AIM =>
Every line of the material is to be quoted verbatim, minus the pictures.

══ DATA SEGMENT ══

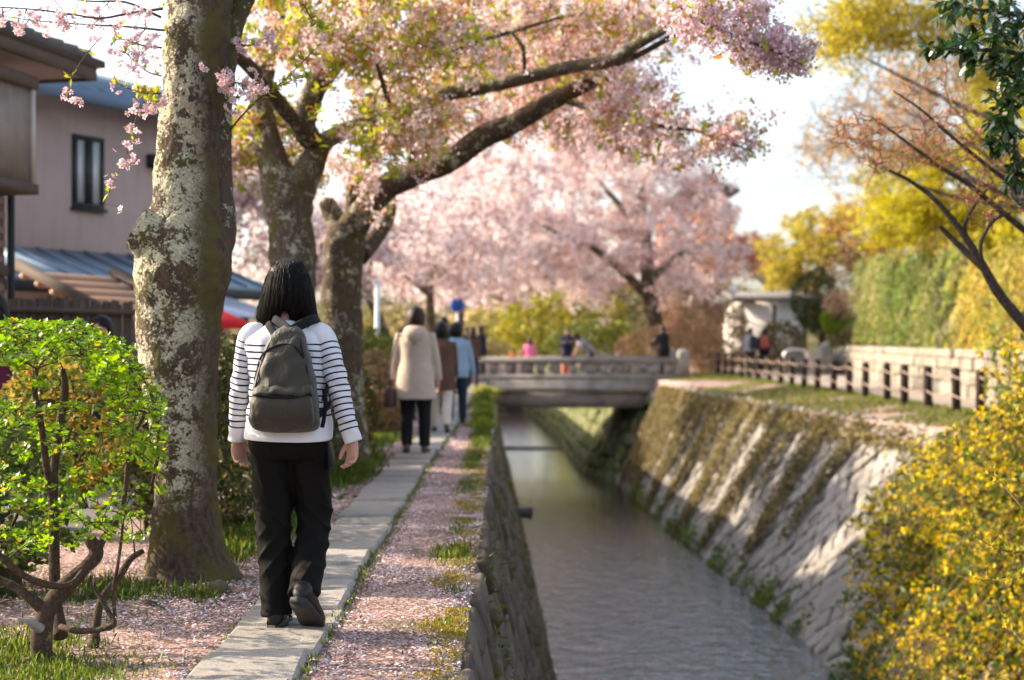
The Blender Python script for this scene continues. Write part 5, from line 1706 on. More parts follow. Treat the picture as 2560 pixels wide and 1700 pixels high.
far_tree('cherry_tree', 'wide pink cherry tree with dark trunk behind the right end of the bridge', D(1508, 830, Yb)*np.array([1, 1, 0]), 0,
         [E(1400, 520, Yb, 160, 110, 4, 4), E(1550, 520, Yb, 150, 120, 4, 4), E(1450, 400, Yb, 180, 90, 4, 4), E(1590, 640, Yb, 130, 80, 3, 3), E(1350, 630, Yb, 130, 70, 3, 3), E(1400, 320, Yb+2, 160, 60, 3, 3), E(1240, 560, Yb, 110, 90, 3, 2), E(1480, 300, Yb+2, 110, 50, 3, 2), E(1300, 350, Yb+2, 130, 60, 3, 2)], 320, 36000, .115, PEACH[:2]+PALE+[(2, (.60, .32, .24))], seed=35, trunk_r=.28, group=GC,
         limbs=[([D(1512, 830, Yb)*np.array([1, 1, 0]), D(1508, 740, Yb), D(1495, 660, Yb), D(1490, 560, Yb), D(1480, 460, Yb), D(1500, 330, Yb)], [.38, .33, .28, .24, .16, .06]),
                ([D(1500, 690, Yb), D(1430, 620, Yb-1), D(1370, 575, Yb-1.5), D(1310, 548, Yb-2), D(1250, 520, Yb-2.5)], [.2, .17, .13, .09, .04]),
                ([D(1495, 650, Yb), D(1560, 590, Yb+1), D(1640, 560, Yb+1)], [.18, .12, .05]),
                ([D(1490, 540, Yb), D(1400, 440, Yb), D(1350, 380, Yb)], [.15, .1, .05])], twl=.9, spread=.16)
far_tree('maple_tree', 'reddish maple tree in front of the brown house', (14.5, 72, 0), 0, [E(1690, 590, 72, 100, 50, 4, 3), E(1640, 510, 72, 60, 40, 3, 2), E(1760, 600, 72, 70, 40, 3, 2)], 130, 8000, .14, [(4, (.34, .14, .09)), (3, (.42, .2, .13)), (3, (.6, .42, .36))], M_LEAF, seed=36, trunk_r=.2)
far_tree('golden_tree', 'small golden yellow tree above the white plaster wall', (13.5, 62, 0), 0, [E(1850, 590, 62, 100, 60, 3, 3), E(1800, 640, 62, 70, 40, 2, 2), E(1900, 520, 64, 90, 40, 3, 2)], 120, 9000, .12, [(4, (.46, .40, .05)), (3, (.34, .33, .05)), (2, (.46, .28, .08))], M_LEAF, seed=37, trunk_r=.15)
far_tree('orange_shrub_tree', 'rusty orange leaved tree above the weeping hedge', (17.5, 62, 0), 0, [E(1960, 560, 62, 90, 60, 3, 3), E(2080, 560, 60, 100, 60, 3, 3), E(2000, 480, 64, 80, 40, 3, 2)], 120, 9000, .11, [(4, (.46, .22, .06)), (3, (.42, .32, .06)), (2, (.34, .2, .08))], M_LEAF, seed=38, trunk_r=.15)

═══

FULL ANSWER =>
The Blender Python script for this scene continues. Write part 5, from line 1706 on. More parts follow. Treat the picture as 2560 pixels wide and 1700 pixels high.
far_tree('cherry_tree', 'wide pink cherry tree with dark trunk behind the right end of the bridge', D(1508, 830, Yb)*np.array([1, 1, 0]), 0,
         [E(1400, 520, Yb, 160, 110, 4, 4), E(1550, 520, Yb, 150, 120, 4, 4), E(1450, 400, Yb, 180, 90, 4, 4), E(1590, 640, Yb, 130, 80, 3, 3), E(1350, 630, Yb, 130, 70, 3, 3), E(1400, 320, Yb+2, 160, 60, 3, 3), E(1240, 560, Yb, 110, 90, 3, 2), E(1480, 300, Yb+2, 110, 50, 3, 2), E(1300, 350, Yb+2, 130, 60, 3, 2)], 320, 36000, .115, PEACH[:2]+PALE+[(2, (.60, .32, .24))], seed=35, trunk_r=.28, group=GC,
         limbs=[([D(1512, 830, Yb)*np.array([1, 1, 0]), D(1508, 740, Yb), D(1495, 660, Yb), D(1490, 560, Yb), D(1480, 460, Yb), D(1500, 330, Yb)], [.38, .33, .28, .24, .16, .06]),
                ([D(1500, 690, Yb), D(1430, 620, Yb-1), D(1370, 575, Yb-1.5), D(1310, 548, Yb-2), D(1250, 520, Yb-2.5)], [.2, .17, .13, .09, .04]),
                ([D(1495, 650, Yb), D(1560, 590, Yb+1), D(1640, 560, Yb+1)], [.18, .12, .05]),
                ([D(1490, 540, Yb), D(1400, 440, Yb), D(1350, 380, Yb)], [.15, .1, .05])], twl=.9, spread=.16)
far_tree('maple_tree', 'reddish maple tree in front of the brown house', (14.5, 72, 0), 0, [E(1690, 590, 72, 100, 50, 4, 3), E(1640, 510, 72, 60, 40, 3, 2), E(1760, 600, 72, 70, 40, 3, 2)], 130, 8000, .14, [(4, (.34, .14, .09)), (3, (.42, .2, .13)), (3, (.6, .42, .36))], M_LEAF, seed=36, trunk_r=.2)
far_tree('golden_tree', 'small golden yellow tree above the white plaster wall', (13.5, 62, 0), 0, [E(1850, 590, 62, 100, 60, 3, 3), E(1800, 640, 62, 70, 40, 2, 2), E(1900, 520, 64, 90, 40, 3, 2)], 120, 9000, .12, [(4, (.46, .40, .05)), (3, (.34, .33, .05)), (2, (.46, .28, .08))], M_LEAF, seed=37, trunk_r=.15)
far_tree('orange_shrub_tree', 'rusty orange leaved tree above the weeping hedge', (17.5, 62, 0), 0, [E(1960, 560, 62, 90, 60, 3, 3), E(2080, 560, 60, 100, 60, 3, 3), E(2000, 480, 64, 80, 40, 3, 2)], 120, 9000, .11, [(4, (.46, .22, .06)), (3, (.42, .32, .06)), (2, (.34, .2, .08))], M_LEAF, seed=38, trunk_r=.15)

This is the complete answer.